On the platform, five minutes earlier, I was nearly knocked onto the tracks by a very tall white woman with a very tall mullet. She too had a fu-manchu moustache, but I am going to operate under the assumption that hers was not intentional. She was covered in corduroy and draped in sterling silver jewelery that was either purchased out of pity at a street faire or given as a gift by a special needs child after "Craft Day" at The Group Home. As disturbing as any part of that visual could be, the most disconcerting part for me was the fact that, at 8:40 on a crisp breezy early spring morning, I could smell her before she even bumped into me.

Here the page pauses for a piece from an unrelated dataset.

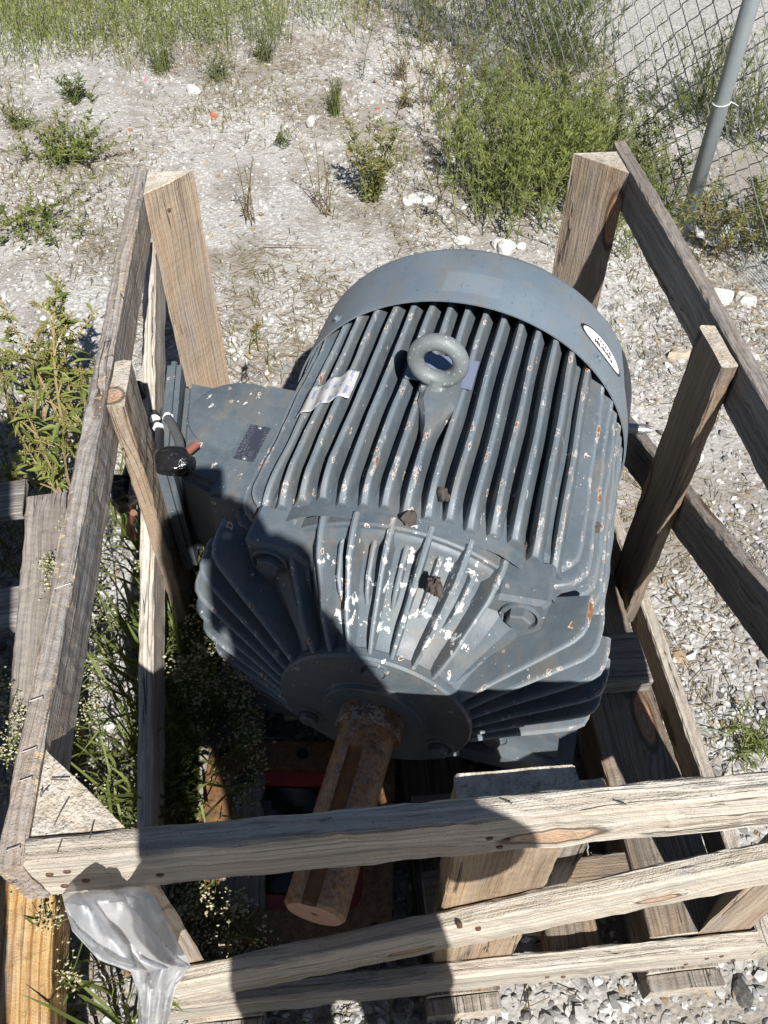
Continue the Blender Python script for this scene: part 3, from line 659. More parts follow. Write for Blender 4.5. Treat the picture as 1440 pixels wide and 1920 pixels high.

I saw the Third Mulletketeer the night before as I was exiting the station on my way home. His mullet was, undoubtedly, the envy of mullets throughout the greater San Francisco Bay Area. It hung effortlessly down to the small of his back; an attribute made all the more remarkable when one considers that a) no one has taken a pair of pruning shears to it and b) its owner stood at least 6'9." More specifically, its owner looked like Jar Jar Binks if Jar Jar Binks was a vulgar 6'9" Vietnamese bike messenger who was losing his patience with the BART agent on duty because she wouldn't do anything to help him after his ticket demagnetized. Vietnamese is not normally considered an attractive language, but when it comes pouring out of an angry bike messenger laced with the entire lexicon of American profanity it can be a beautiful, beautiful thing.